When the poet Marianne Moore visited UConn in 1964 as the first Wallace Stevens visiting poet, tea with cucumber sandwiches was served by graduate students and their mothers in a big striped tent set up for the occasion. Moore wore one of her trademark hats. “It was right out of Oscar Wilde,” recalls a faculty member, now retired, who was there.
When Allen Ginsburg was the visiting poet in 1970, a dinner was held in his honor at the former Faculty Club. But he didn’t eat, preferring instead to table hop, lecturing the insurance company executives who funded the Stevens program about ending the Vietnam War. A faculty member recalls seeing him in the restroom, smoking a joint.
For nearly 50 years, the Wallace Stevens Poetry Program has brought to campus some of the most distinguished and colorful poets in America and the world.

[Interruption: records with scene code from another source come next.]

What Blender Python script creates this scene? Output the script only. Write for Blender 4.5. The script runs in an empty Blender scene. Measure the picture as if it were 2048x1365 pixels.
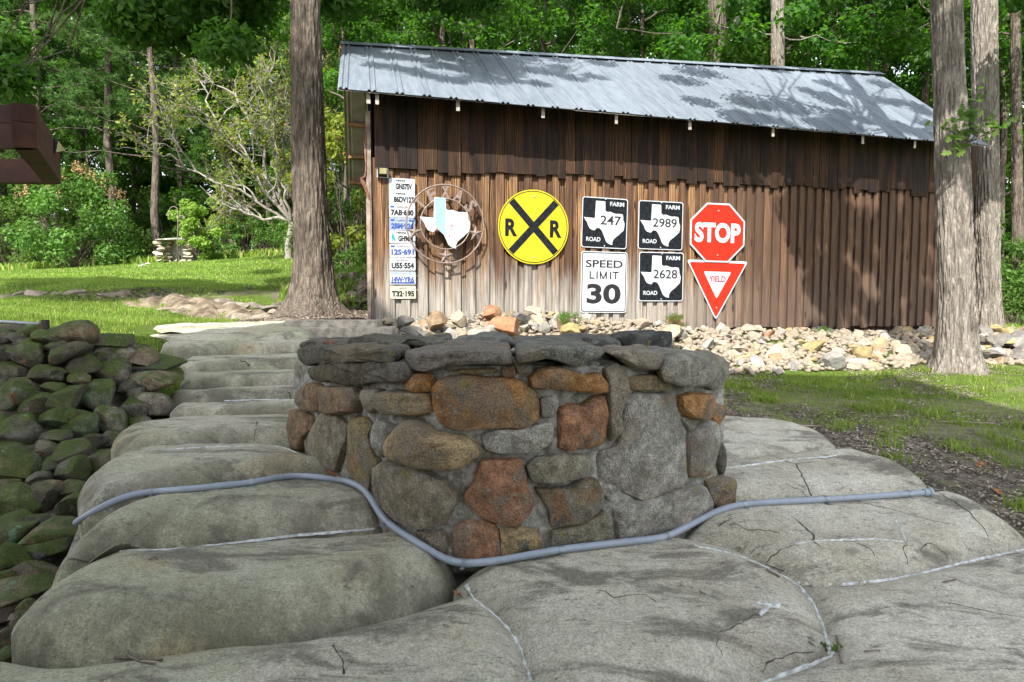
import bpy, bmesh, math, random
import numpy as np
from mathutils import Vector, Matrix
from mathutils.bvhtree import BVHTree
random.seed(7)
def tint(c, a, b):
    k = random.uniform(a, b); return tuple(q * k * random.uniform(.96, 1.04) for q in c)
rng = np.random.default_rng(7)
SC = bpy.context.scene
COL = SC.collection
R = math.radians

# ------------------------------------------------------------------ camera, light, exposure
F, CX, CY, HZ = 1365.0, 1024.0, 682.5, 590.0
PITCH = math.atan((CY - HZ) / F)
cam_data = bpy.data.cameras.new('camera')
cam_data.sensor_width = 36.0
cam_data.lens = 36.0 * F / 2048.0
cam_data.clip_end = 600.0
cam_data.clip_start = 0.05
cam = bpy.data.objects.new('camera', cam_data)
COL.objects.link(cam)
cam.location = (0, 0, 0)
cam.rotation_euler = (math.pi / 2 - PITCH, 0, 0)
SC.camera = cam

SUN = Vector((.168, .514, -.53)).normalized()      # the way the light travels
world = bpy.data.worlds.new('World')
SC.world = world
world.use_nodes = True
wn = world.node_tree.nodes
wl_ = world.node_tree.links
bg = wn['Background']
sky = wn.new('ShaderNodeTexSky')
sky.sky_type = 'NISHITA'
sky.sun_disc = False
sky.sun_elevation = math.asin(-SUN.z)
sky.sun_rotation = math.atan2(-SUN.x, -SUN.y)
sky.air_density = 1.0
sky.dust_density = 1.6
hs = wn.new('ShaderNodeHueSaturation')
hs.inputs['Saturation'].default_value = 0.35
wl_.new(sky.outputs[0], hs.inputs['Color'])
wl_.new(hs.outputs[0], bg.inputs['Color'])
bg.inputs['Strength'].default_value = 0.15
sun_data = bpy.data.lights.new('sun', 'SUN')
sun_data.energy = 3.5
sun_data.angle = R(0.5)
sun_data.color = (1.0, .955, .87)
sun = bpy.data.objects.new('sun', sun_data)
COL.objects.link(sun)
sun.rotation_euler = SUN.to_track_quat('-Z', 'Y').to_euler()
SC.view_settings.view_transform = 'Standard'
SC.view_settings.look = 'None'
SC.view_settings.gamma = 1.0
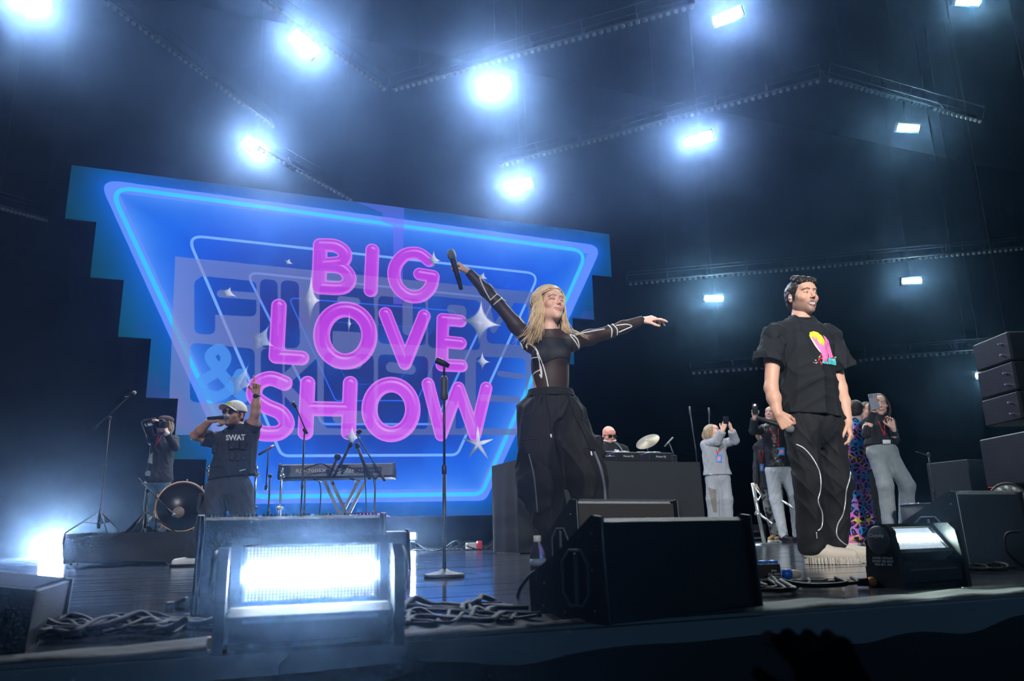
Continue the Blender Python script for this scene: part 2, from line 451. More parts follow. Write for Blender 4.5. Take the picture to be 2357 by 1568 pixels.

It honors Wallace Stevens, the Hartford Insurance Company executive who became recognized as one of, if not the, leading modernist poet.
This year’s program again will feature a poet who has “skyrocketed into the public eye,” says V. Penelope Pelizzon, associate professor of English and chair of the Wallace Stevens Poetry Program Committee in the English department. The poet this year is Kay Ryan, winner of the 2011 Pulitzer Prize in poetry and a recent winner of a MacArthur Foundation “genius” grant. A former U.S. poet laureate, Ryan has taught remedial English for more than 30 years at a community college in California. She didn’t publish her first book of poetry until she was 40 years old.
She will read her work and meet with students at UConn on April 9. The next day she will read for and meet high school students at the Greater Hartford Academy of the Arts.
Hearing firsthand a premier poet is an opportunity for Hartford and UConn students that makes the program particularly meaningful, says Pelizzon. Ryan is “someone [whose work] I’ve been teaching for a long time, and students have responded very well,” she says.
The Wallace Stevens program, funded since its inception by The Hartford (now The Hartford Financial Services Group), also recognizes student poetry. Prizes of $1,000, $500, and $250 are awarded each year at UConn, and the winning poems are published in the University’s literary journal, The Long River Review.
A Hartford-wide poetry contest open to juniors and seniors in high school also awards a $1,000 scholarship to a winning poet, funded by The Friends and Enemies of Wallace Stevens, http://www.stevenspoetry.org/index.htm (he could rub some people the wrong way, so he had his enemies, they explain).
Glen MacLeod, professor of English and a Wallace Stevens expert, recalls an anecdote told by a Hartford Insurance retiree at the dedication of the Friends’ Wallace Stevens Walk in Hartford. The retiree had been a young staff member when Stevens worked for the company. He would see Stevens in the restroom but was afraid to say hello, knowing his reputation for gruffness. One day, Stevens turned to him and thanked him for never trying to start a conversation: “I appreciate that,” he told the young man.
Stevens saw no contradiction in being a poet and an insurance executive, MacLeod says. He kept the two separate, traveling to New York City to visit museums and literary friends and not talking with colleagues at The Hartford about poetry.
Stevens died in 1955. In the last five years of his life, he won the Pulitzer Prize and twice won a National Book Award. But MacLeod’s favorite Stevens poem is one of his first, from 1915, “Sunday Morning,” an uncharacteristically romantic piece that he describes as “almost like Keats.”
It introduced a main theme of his work, the death of God and the role of religion in society, MacLeod says. His later works, more abstract, often dealt with those ideas.
Joseph Cary, professor emeritus of English who retired in 1991, was an assistant professor when he was tapped to be the first chair of the Wallace Stevens program by Leonard “Pete” Dean, the department head who came up with the idea and first contacted The Hartford about supporting it.
Cary is the faculty member who recalls the colorful incidents of the program’s early years. He also recalls how some poets have made a special connection with students. Robert Lowell went out of his way to shake hands with all the students and to treat them as fellow poets, he says.
For a program that has brought nearly every major American poet to UConn, that is the goal, Pelizzon says.